The new Martuwarra Fitzroy River Council wants to ensure that lessons are learned from experiences in the Murray-Darling Basin, where the environment has been severely degraded and Aboriginal nations were previously excluded from land and water management.

A 12-member delegation from the new council met with WA departmental heads in Perth this week, to advocate for support for the new management structure and the peoples who share custodianship of the river, known as Mardoowarra or Martuwarra in the Nyikina language. The council also called for a moratorium on all future water allocations until a catchment-wide management plan is in place.

Martuwarra Fitzroy River Council founding members. Kimberley Land Council, Author provided

The Fitzroy River region exemplifies the kind of social and cultural complexity that significantly challenges standard approaches to catchment management. It is home to at least 30 Aboriginal communities living on lands recognised under seven native title determinations. The river crosses seven ethno-linguistic areas with a complex array of longstanding cultural affiliations. Narratives, beliefs and practices reflect and reinforce deeply held cultural connections to lands and waters.

The river and its 20 tributaries drain 100,000 square kilometres of savannah that support almost 50 pastoral stations and a rich diversity of plant and animal life. It is home to at least 37 species of fish, including the critically endangered large-tooth sawfish, as well as many species valued by recreational and customary fishers. Tourism is significant to the economy, particularly during the warm, dry months that coincide with southern Australia’s winter.

For traditional owners, these beautiful landscapes and valuable fishing grounds also bear the imprint of ancestral beings who brought the world into being and continue to enliven it with their actions.

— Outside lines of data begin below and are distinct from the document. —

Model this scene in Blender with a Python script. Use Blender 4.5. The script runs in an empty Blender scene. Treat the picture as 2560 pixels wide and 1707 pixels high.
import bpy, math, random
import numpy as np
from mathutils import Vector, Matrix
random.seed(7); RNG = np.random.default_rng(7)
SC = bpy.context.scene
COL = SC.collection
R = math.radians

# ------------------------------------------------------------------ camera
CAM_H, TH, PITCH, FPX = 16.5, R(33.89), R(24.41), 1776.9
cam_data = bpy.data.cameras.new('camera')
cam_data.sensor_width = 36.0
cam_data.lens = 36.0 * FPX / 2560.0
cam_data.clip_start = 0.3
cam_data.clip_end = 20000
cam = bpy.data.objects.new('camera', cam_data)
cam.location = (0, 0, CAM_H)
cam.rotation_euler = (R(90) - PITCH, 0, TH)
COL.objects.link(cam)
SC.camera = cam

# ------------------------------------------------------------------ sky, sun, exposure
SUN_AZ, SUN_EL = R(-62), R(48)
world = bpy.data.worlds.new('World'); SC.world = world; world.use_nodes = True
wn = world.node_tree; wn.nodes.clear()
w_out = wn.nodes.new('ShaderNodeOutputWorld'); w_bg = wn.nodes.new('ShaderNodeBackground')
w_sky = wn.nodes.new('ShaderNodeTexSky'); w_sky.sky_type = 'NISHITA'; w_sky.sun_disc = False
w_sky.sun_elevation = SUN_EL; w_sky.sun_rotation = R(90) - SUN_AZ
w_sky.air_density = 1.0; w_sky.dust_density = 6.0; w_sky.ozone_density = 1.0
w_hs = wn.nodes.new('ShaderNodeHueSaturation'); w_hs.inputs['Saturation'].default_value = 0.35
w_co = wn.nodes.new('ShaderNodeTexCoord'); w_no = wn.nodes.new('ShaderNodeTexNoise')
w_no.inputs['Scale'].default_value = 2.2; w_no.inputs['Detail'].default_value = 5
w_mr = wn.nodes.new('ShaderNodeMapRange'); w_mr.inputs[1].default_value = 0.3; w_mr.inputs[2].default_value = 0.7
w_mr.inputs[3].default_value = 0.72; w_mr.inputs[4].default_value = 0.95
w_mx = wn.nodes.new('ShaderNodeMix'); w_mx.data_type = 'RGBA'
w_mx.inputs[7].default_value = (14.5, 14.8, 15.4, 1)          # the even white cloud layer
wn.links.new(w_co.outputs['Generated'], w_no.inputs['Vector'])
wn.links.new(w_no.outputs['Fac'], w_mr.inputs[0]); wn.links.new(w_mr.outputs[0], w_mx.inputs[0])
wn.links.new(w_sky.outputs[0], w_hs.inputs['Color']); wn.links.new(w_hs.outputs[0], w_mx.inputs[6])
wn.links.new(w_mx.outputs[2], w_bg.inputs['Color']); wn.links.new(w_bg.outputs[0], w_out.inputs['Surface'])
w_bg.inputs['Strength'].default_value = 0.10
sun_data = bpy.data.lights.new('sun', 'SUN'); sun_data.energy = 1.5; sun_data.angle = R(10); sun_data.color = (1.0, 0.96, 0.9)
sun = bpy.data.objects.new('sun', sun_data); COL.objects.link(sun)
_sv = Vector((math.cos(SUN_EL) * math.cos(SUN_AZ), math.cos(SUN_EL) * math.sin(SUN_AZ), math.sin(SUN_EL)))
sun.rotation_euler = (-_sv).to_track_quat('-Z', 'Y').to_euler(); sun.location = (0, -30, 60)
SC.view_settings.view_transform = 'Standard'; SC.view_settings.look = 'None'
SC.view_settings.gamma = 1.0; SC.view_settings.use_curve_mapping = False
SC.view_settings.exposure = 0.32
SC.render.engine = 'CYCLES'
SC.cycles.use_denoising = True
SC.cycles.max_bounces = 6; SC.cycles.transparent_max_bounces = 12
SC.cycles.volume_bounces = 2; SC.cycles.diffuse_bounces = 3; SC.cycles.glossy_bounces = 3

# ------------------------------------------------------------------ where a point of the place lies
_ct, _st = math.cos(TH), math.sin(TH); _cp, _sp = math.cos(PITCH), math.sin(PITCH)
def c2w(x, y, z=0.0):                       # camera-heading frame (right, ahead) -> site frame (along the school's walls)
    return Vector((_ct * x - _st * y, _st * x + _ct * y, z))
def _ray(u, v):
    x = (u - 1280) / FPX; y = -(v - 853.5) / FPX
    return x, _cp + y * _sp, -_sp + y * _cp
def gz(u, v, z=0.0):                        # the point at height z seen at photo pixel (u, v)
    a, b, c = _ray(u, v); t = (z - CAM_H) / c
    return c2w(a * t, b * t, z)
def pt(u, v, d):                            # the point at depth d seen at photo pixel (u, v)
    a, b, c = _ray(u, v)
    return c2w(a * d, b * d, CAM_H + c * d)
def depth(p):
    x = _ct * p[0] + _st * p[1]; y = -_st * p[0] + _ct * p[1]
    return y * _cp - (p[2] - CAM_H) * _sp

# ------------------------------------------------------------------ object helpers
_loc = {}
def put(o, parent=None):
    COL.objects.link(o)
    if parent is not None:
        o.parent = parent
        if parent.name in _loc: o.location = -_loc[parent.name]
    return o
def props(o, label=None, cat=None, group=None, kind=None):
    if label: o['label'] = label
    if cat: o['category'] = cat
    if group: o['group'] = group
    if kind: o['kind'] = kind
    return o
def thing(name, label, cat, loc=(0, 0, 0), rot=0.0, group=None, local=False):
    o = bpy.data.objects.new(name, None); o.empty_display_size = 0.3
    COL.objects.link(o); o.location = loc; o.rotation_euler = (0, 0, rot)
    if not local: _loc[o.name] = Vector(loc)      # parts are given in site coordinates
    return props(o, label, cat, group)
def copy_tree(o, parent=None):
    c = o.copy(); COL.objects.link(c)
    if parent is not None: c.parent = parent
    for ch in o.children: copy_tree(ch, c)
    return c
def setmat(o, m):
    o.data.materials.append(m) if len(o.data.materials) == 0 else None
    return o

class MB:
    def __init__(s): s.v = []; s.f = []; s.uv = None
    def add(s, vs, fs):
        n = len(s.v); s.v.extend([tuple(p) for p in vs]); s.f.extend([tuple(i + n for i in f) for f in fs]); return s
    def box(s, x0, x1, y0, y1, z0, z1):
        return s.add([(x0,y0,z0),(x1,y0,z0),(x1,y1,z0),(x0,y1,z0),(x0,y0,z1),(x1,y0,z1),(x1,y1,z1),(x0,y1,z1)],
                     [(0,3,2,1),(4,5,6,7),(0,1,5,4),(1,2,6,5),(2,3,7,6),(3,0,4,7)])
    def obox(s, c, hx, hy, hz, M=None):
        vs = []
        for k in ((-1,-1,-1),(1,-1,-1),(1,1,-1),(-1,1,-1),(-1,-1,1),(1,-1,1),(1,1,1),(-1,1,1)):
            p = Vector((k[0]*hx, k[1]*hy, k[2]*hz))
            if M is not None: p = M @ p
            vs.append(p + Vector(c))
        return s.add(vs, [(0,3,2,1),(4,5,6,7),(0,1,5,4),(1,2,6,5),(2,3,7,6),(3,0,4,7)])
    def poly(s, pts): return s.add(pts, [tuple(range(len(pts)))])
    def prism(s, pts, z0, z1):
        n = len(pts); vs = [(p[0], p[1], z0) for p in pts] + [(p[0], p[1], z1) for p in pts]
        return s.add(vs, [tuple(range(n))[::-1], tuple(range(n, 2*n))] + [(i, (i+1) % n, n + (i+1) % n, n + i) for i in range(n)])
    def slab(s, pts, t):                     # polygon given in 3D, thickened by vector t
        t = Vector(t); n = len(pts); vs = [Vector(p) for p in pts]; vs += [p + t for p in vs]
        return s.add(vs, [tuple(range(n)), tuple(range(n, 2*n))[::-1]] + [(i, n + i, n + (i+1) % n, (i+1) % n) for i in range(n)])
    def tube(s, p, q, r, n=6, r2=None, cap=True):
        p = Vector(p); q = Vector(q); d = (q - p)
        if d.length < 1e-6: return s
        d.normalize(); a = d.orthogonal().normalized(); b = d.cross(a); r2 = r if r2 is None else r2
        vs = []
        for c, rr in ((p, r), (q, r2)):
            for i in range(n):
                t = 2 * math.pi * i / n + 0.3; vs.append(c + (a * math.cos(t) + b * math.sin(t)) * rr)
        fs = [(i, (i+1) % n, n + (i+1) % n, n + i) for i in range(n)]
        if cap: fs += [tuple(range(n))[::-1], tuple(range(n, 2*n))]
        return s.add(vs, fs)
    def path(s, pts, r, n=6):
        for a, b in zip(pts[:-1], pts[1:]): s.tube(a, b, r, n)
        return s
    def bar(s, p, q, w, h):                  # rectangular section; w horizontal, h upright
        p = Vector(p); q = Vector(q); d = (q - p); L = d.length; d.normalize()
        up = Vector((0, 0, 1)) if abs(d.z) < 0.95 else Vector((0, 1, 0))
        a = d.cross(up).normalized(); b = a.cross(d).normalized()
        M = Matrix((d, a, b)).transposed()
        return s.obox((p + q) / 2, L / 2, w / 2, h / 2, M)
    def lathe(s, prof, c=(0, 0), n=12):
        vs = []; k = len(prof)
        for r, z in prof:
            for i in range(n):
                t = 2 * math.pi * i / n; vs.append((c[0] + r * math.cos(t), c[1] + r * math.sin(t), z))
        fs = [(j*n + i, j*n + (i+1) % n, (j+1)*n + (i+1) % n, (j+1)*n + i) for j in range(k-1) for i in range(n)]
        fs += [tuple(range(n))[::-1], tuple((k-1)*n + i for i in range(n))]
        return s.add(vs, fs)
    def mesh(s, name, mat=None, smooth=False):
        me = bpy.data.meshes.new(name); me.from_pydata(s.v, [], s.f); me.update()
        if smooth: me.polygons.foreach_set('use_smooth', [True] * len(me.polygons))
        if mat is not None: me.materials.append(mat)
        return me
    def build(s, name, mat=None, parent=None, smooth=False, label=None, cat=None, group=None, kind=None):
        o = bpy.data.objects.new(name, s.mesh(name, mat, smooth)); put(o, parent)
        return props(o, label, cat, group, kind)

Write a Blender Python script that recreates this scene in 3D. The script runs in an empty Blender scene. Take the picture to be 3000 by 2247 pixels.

All of these outstanding heritage values won the West Kimberley and the Fitzroy River national heritage listing in 2011.

The Fitzroy River is facing more water extraction and intensifying land use on its floodplains – concerns that were highlighted by traditional owners in the 2016 Fitzroy River Declaration. It is imperative to plan and manage the competing demands on the river. But managing an entire river system in an integrated way is challenging.

The WA government has stated its commitment to the long-term health of the Martuwarra Fitzroy River catchment via integrated land and water planning. It has affirmed the “unique role of Indigenous people in making policy decisions about the future”.

But Indigenous governance systems do not align with the boundaries of existing natural resource management organisations, or with the stakeholder model of political representation. Advisory committees and catchment management authorities often seek just one or two representatives of the many Indigenous groups that are typically affected by management decisions.

The Daly River region of the Northern Territory illustrates this model’s shortcomings. The river is a “significant ceremonial track” – meaning that sacred site protection is a crucial consideration – and its catchment is home to 11 different language groups with rights and interests in the river. Traditional owners formed the Daly River Aboriginal Reference Group in 2005 to give all custodians a voice in land use and water allocation planning.

Read more: New law finally gives voice to the Yarra River's traditional owners

If endorsed as a planning partner by the WA government, and accordingly resourced and supported, the new Martuwarra Fitzroy River Council could perform three important tasks.

First, it could support the government’s catchment-wide planning process by bringing together representatives of every group that can speak for, and has knowledge of, sections of the river and its hinterland.

Second, it could facilitate the inclusion of Aboriginal governance principles, ecological knowledge and socioeconomic objectives in land and water policy.

And third, it could contribute to adaptive management by developing long-term relationships with all stakeholders in the catchment.

Like similar models in other parts of the country, the Martuwarra Council prompts us to think about the vital role of water in mediating not only ecological and hydrological connections, but social, cultural and political relationships too.